Sur le pouvoir d’achat, préoccupation numéro un des Français selon les sondages, les deux adversaires se sont accrochés sur leurs propositions respectives d’incitations à augmenter les salaires et primes, chacun accusant l’autre de faire croire que les hausses seront «automatiques». Les deux candidats se sont aussi opposés sur les méthodes pour protéger le pouvoir d’achat, notamment sur l’énergie, Emmanuel Macron défendant le «bouclier» déjà mis en place et son projet de «chèque alimentaire», Marine Le Pen prônant une baisse de TVA.

«Climatohypocrite»

«Vous dites que vous êtes très bon en économie, que les entreprises vous adorent, or il y a 400 milliards de déficit de la balance commerciale, un record absolu», a déclaré Mme Le Pen attaquant le bilan d’Emmanuel Macron. «Vous nous expliquez avoir fait beaucoup d’efforts pour les plus modestes, moi ce que je vois c’est qu’il y a 400.000 pauvres supplémentaires sous votre quinquennat, nous sommes dans un pays où il y a 9,8 millions de pauvres», a-t-elle lancé.

Emmanuel Macron et Marine Le Pen se sont aussi opposés sur l’âge de départ à la retraite, que le chef de l’État souhaite porter progressivement à 64 ou 65 ans tandis que la présidente du RN veut rester «entre 60 et 62 ans».

Les deux adversaires ont par ailleurs étalé leurs divergences sur l’écologie, Mme Le Pen accusant M. Macron d’être «climatohypocrite» tandis qu’elle était traitée de «climatosceptique».

Sur la sécurité, Mme Le Pen a parlé d’«une vraie barbarie», notamment en raison de «l’immigration anarchique et massive», ce à quoi Emmanuel Macron a répliqué que les Français ne voulaient pas «des postures».

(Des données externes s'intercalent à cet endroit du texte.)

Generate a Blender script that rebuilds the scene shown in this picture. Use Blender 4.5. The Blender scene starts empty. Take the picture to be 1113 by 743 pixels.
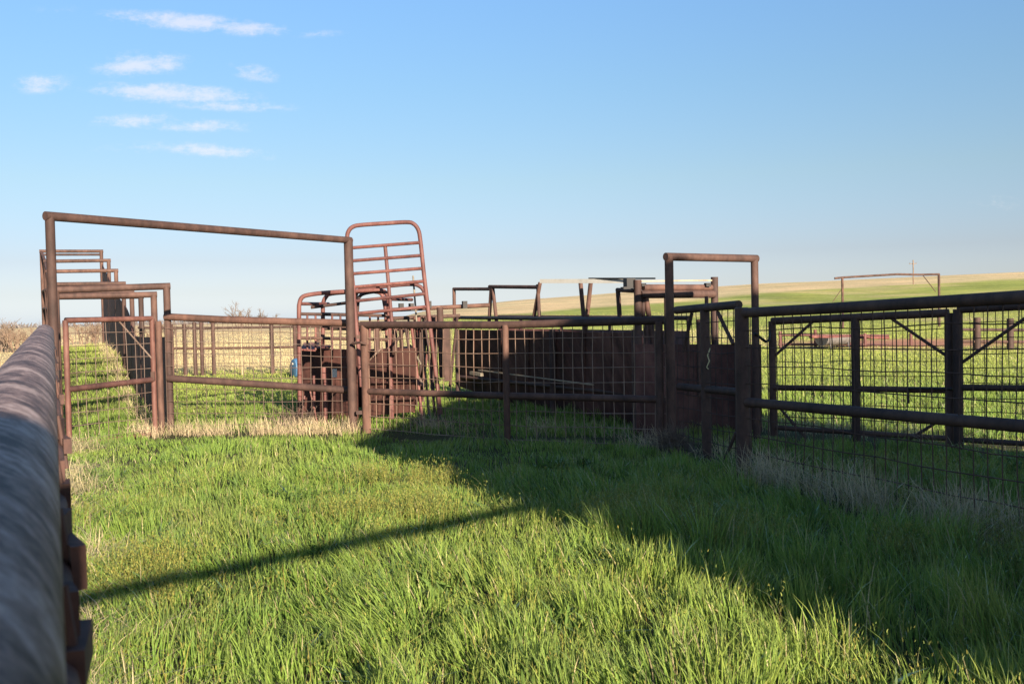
import bpy, math, random
import numpy as np
from mathutils import Vector, Matrix, Euler

random.seed(7)
rng = np.random.default_rng(11)
S = bpy.context.scene
COL = S.collection
R = math.radians

# ------------------------------------------------------------------ camera
F = 1080.0                       # focal length in photo pixels (photo 1113 x 743)
CX, CY = 556.5, 371.5
EYE = Vector((0.0, 0.0, 1.6))
cam_d = bpy.data.cameras.new('camera')
cam = bpy.data.objects.new('camera', cam_d)
COL.objects.link(cam)
cam_d.sensor_width = 36.0
cam_d.lens = 36.0 * F / 1113.0
cam_d.clip_start = 0.02
cam_d.clip_end = 6000
ROT = Euler((R(90 - 1.69), 0, 0)).to_matrix() @ Matrix.Rotation(R(-1.2), 3, 'Z')
cam.matrix_world = Matrix.Translation(EYE) @ ROT.to_4x4()
cam_d.dof.use_dof = True
cam_d.dof.focus_distance = 11.5
cam_d.dof.aperture_fstop = 10.0
S.camera = cam


def ray(px, py):
    return ROT @ Vector(((px - CX) / F, -(py - CY) / F, -1.0))


def at(px, py, Y):
    """point of the place seen at photo pixel (px, py), Y metres ahead"""
    d = ray(px, py)
    return EYE + d * (Y / d.y)


def gnd(px, py):
    d = ray(px, py)
    return EYE + d * (-EYE.z / d.z)


# directions of the yard: the long rail runs along U, across it is N
U = Vector((-0.418, 0.908, 0))
N = Vector((0.908, 0.418, 0))
SUN_EL = R(17.0)
SUN_DIR = Vector((0.418 * math.cos(SUN_EL), -0.908 * math.cos(SUN_EL), math.sin(SUN_EL)))   # towards the sun


# ------------------------------------------------------------------ noise
def _hash(ix, iy, seed):
    n = (ix.astype(np.int64) * 374761393 + iy.astype(np.int64) * 668265263 + seed * 1442695041) & 0x7fffffff
    n = ((n ^ (n >> 13)) * 1274126177) & 0x7fffffff
    n = n ^ (n >> 16)
    return (n & 0xffff) / 65535.0


def vnoise(x, y, s, seed=0):
    x = np.asarray(x, float) / s; y = np.asarray(y, float) / s
    ix = np.floor(x); iy = np.floor(y)
    fx = x - ix; fy = y - iy
    fx = fx * fx * (3 - 2 * fx); fy = fy * fy * (3 - 2 * fy)
    a = _hash(ix, iy, seed); b = _hash(ix + 1, iy, seed)
    c = _hash(ix, iy + 1, seed); d = _hash(ix + 1, iy + 1, seed)
    return (a * (1 - fx) + b * fx) * (1 - fy) + (c * (1 - fx) + d * fx) * fy


def fnoise(x, y, s, seed=0):
    return 0.55 * vnoise(x, y, s, seed) + 0.3 * vnoise(x, y, s / 2.3, seed + 5) + 0.15 * vnoise(x, y, s / 5.1, seed + 9)


def sstep(a, b, v):
    t = np.clip((v - a) / (b - a), 0, 1)
    return t * t * (3 - 2 * t)


# ------------------------------------------------------------------ terrain
RAMP_AX = None     # set below: ramp start point and axis


def ridge_px(px):
    return np.interp(px, [-600, 380, 430, 480, 560, 690, 830, 1113, 1500], [0, 0, 1, 6, 13, 20, 25, 29, 30])


A_R = at(181, 470, 14.1)          # loading lane: right posts from A (near) to H (far)
A_L = at(60, 470, 13.5)
H_R = at(110, 380, 26.3)
H_L = at(45, 380, 25.7)
LANE0 = Vector(((A_R.x + A_L.x) / 2, (A_R.y + A_L.y) / 2, 0))
LANE1 = Vector(((H_R.x + H_L.x) / 2, (H_R.y + H_L.y) / 2, 0))
LANE_LEN = (LANE1 - LANE0).length
LANE_D = (LANE1 - LANE0).normalized()
LANE_N = Vector((LANE_D.y, -LANE_D.x, 0))


def terrain(x, y):
    x = np.asarray(x, float); y = np.asarray(y, float)
    r = np.hypot(x, y)
    yy = np.maximum(y, 0.35 * r + 1e-3)
    px = np.clip(556.5 + F * x / yy, -500, 1500)
    rp = ridge_px(px)
    rc = np.minimum(r, 300)
    z = rc * rp / F * sstep(35, 300, r) + 1.6 * sstep(0.3, 5, rp) * sstep(30, 210, r) - sstep(320, 900, r) * 14
    z = z + (fnoise(x, y, 30, 3) - 0.5) * 0.35 * sstep(30, 60, r)
    z = z + (fnoise(x, y, 2.2, 17) - 0.5) * 0.05 * (1 - sstep(20, 40, r))
    # the dirt ramp of the loading chute
    dx = x - LANE0.x; dy = y - LANE0.y
    al = dx * LANE_D.x + dy * LANE_D.y
    la = dx * LANE_N.x + dy * LANE_N.y
    prof = sstep(2.0, 11.5, al) * (1 - sstep(LANE_LEN + 0.1, LANE_LEN + 3.0, al))
    wid = (1 - sstep(0.72, 1.6, la)) * (1 - sstep(0.9, 2.4, -la))
    z = z + 0.95 * prof * wid
    return z


def tz(x, y):
    return float(terrain(np.array([x]), np.array([y]))[0])


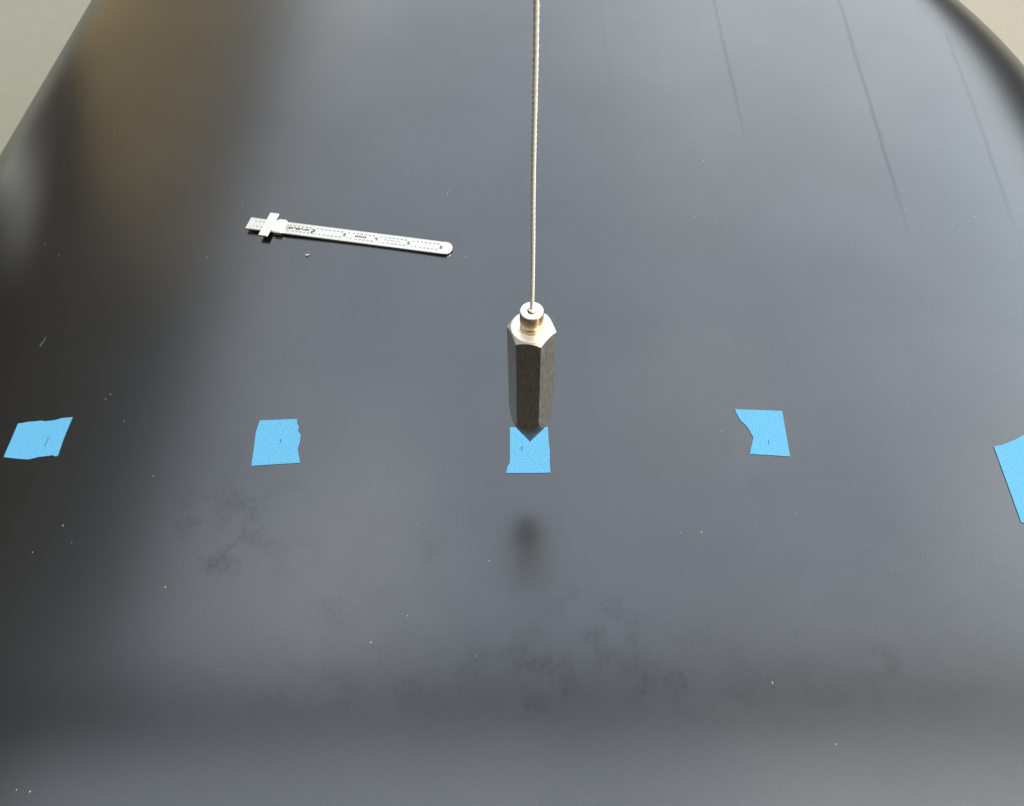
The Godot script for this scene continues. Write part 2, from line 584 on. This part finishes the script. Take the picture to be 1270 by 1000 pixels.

Le ton est monté lors d’un échange sur le voile que Mme Le Pen souhaite «interdire dans l’espace public». Ce serait «une trahison de l’esprit français et de ce qu’est la République», a répliqué M. Macron.

Après quasiment trois heures de débat, Emmanuel Macron et Marine Le Pen ont enfin eu droit à leur carte blanche, ces deux minutes où ils ont pu développer librement un thème de leur choix. «Cette élection est un référendum pour ou contre l’UE, l’ambition écologique, la laïcité et la fraternité. Et un référendum pour ou contre ce que nous sommes profondément, d’où nous venons et ce que nous avons à faire. Le 24 avril, c’est un moment clair. Il faut que le choix soit clair», a dit à cette occasion le président sortant avant de consacrer ses dernières secondes aux enfants et à leur avenir.